Find mutually-agreeable financial solutions for individual projects. If you feel the compensation offered for a project is too low, save the long arguments about rates for Vendor/Resource/Supplier Management. In many cases and in my personal experience, PMs are not allowed to grant universal rate increases. Instead, reply with a simple, take-it-or-leave-it, project-based offer, for example: “I can take care of the revision of this document, and the first round for client changes for $XX.”
Tell the PM why you are turning a job down. Whether it is because of the deadline, the compensation or the subject material, tell the PM why you are saying ‘no’. He or she might be able to do something about it

Thank the PM. This sounds trivial, but if your recipient sees the words “Thank you” in the email preview feature, he or she will be drawn to the message.
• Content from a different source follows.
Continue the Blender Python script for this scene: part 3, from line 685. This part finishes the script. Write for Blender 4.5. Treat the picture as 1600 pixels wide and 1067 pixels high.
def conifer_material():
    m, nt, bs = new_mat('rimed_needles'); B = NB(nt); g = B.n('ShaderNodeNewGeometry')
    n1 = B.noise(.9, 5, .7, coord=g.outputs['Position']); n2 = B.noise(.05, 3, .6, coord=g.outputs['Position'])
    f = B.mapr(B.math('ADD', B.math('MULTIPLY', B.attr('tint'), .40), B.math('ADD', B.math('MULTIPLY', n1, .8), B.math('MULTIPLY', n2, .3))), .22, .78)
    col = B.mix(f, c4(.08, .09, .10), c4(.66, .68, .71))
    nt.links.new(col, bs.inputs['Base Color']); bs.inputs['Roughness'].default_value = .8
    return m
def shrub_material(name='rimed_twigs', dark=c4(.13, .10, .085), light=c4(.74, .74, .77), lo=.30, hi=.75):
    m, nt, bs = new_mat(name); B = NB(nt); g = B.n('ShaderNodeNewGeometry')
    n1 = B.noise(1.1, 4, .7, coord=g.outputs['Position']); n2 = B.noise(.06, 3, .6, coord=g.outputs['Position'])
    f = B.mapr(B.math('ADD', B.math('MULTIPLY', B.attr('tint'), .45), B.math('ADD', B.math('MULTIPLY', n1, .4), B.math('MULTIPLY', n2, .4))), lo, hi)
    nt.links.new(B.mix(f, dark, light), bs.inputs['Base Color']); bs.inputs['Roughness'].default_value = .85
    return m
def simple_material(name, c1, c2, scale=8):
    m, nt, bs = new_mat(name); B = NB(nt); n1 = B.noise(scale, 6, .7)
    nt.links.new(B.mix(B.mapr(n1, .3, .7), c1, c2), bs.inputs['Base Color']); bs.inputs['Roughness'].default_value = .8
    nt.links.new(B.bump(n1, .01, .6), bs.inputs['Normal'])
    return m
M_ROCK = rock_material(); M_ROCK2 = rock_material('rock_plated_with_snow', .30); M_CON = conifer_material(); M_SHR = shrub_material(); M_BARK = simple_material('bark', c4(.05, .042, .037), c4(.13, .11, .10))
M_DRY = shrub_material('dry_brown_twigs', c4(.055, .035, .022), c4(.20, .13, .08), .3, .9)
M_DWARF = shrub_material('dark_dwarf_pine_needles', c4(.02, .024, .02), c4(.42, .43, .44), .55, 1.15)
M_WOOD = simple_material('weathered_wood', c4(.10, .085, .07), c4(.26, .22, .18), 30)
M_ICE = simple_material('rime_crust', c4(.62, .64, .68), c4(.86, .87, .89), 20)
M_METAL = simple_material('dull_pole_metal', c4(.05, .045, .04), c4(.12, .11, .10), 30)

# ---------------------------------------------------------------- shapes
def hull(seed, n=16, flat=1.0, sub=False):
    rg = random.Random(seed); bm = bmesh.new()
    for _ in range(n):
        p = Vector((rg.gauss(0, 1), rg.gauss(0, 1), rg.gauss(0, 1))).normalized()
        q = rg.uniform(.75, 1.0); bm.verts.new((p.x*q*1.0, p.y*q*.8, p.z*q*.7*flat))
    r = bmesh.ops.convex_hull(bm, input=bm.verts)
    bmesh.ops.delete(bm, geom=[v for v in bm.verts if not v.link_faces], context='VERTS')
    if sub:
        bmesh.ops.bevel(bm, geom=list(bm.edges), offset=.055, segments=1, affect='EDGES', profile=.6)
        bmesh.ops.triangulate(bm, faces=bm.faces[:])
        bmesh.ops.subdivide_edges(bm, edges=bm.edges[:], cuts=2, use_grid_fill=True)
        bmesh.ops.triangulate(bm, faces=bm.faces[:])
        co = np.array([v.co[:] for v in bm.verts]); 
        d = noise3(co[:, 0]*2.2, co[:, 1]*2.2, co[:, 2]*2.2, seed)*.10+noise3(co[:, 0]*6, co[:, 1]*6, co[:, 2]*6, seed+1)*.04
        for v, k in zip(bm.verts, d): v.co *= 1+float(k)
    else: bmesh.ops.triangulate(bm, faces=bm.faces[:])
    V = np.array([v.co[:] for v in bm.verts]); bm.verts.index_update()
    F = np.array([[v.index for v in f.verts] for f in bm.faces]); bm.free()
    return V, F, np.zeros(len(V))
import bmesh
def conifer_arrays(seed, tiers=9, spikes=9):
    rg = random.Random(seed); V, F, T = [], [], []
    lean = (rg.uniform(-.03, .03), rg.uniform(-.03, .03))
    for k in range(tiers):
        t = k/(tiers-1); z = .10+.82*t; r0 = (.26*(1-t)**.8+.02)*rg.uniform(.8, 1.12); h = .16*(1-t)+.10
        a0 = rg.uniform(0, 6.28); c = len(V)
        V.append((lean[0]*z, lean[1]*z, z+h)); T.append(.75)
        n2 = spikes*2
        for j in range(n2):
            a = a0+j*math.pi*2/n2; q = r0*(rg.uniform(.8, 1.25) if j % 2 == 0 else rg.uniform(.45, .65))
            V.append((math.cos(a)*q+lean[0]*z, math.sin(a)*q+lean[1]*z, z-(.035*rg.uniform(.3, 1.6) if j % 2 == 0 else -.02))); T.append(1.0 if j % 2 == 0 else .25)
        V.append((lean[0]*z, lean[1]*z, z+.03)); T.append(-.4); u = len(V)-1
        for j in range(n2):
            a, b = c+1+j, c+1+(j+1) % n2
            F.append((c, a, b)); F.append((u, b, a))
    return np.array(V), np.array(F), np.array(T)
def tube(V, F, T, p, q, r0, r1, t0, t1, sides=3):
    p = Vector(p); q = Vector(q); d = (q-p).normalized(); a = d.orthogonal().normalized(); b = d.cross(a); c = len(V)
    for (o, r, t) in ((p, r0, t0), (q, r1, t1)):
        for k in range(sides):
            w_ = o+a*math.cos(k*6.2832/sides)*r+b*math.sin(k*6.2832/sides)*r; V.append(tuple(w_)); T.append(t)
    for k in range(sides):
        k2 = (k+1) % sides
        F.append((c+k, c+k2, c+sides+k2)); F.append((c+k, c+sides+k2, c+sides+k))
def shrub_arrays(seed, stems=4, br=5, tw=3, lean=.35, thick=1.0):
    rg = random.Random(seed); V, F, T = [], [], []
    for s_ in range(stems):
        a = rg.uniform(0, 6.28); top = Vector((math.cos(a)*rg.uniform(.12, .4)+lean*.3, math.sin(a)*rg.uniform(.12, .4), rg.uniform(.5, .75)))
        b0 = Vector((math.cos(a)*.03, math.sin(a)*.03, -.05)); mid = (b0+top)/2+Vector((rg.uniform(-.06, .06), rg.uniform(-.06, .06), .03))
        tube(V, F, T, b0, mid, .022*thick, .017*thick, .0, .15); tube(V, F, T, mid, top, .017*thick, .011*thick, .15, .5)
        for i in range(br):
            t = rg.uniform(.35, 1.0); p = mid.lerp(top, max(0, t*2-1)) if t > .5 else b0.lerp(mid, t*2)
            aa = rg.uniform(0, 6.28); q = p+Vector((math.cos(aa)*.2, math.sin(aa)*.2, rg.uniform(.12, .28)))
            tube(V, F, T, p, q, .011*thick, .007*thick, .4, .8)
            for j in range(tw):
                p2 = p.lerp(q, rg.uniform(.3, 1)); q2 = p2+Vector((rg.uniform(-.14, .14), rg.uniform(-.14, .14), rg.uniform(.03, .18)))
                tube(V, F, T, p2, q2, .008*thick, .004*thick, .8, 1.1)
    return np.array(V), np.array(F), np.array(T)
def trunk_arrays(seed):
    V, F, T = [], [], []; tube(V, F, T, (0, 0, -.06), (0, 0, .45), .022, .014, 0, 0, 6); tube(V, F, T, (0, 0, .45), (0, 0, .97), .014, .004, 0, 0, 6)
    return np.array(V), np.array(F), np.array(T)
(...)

The following exchange happened to me today when receiving a PO:
– Me: My pleasure, thanks for thinking of me, Jane!*
– Jane: Of course! ♥
Jane sends me work every week, so I already know she thinks of me on a regular basis. And yet, by expressing my thanks, I got a heart! We like working together and it shows!

Finally, be absolutely delightful. As human beings, we are naturally drawn to nice people. Smile on the phone and smile in your emails. Adopt a bright and enthusiastic tone. Be the person that a PM looks forward to talking to.

We have shared Angela’s message not only because it resonates with our corporate culture but also because we believe that if you follow Angela’s guidelines outlined above, you are on your way to become a favorite linguist of all project managers you work with. We at Human Touch Translations place utmost emphasis on building long-term working relationships with linguists that truly do project the ‘human touch’ in all aspects of their work.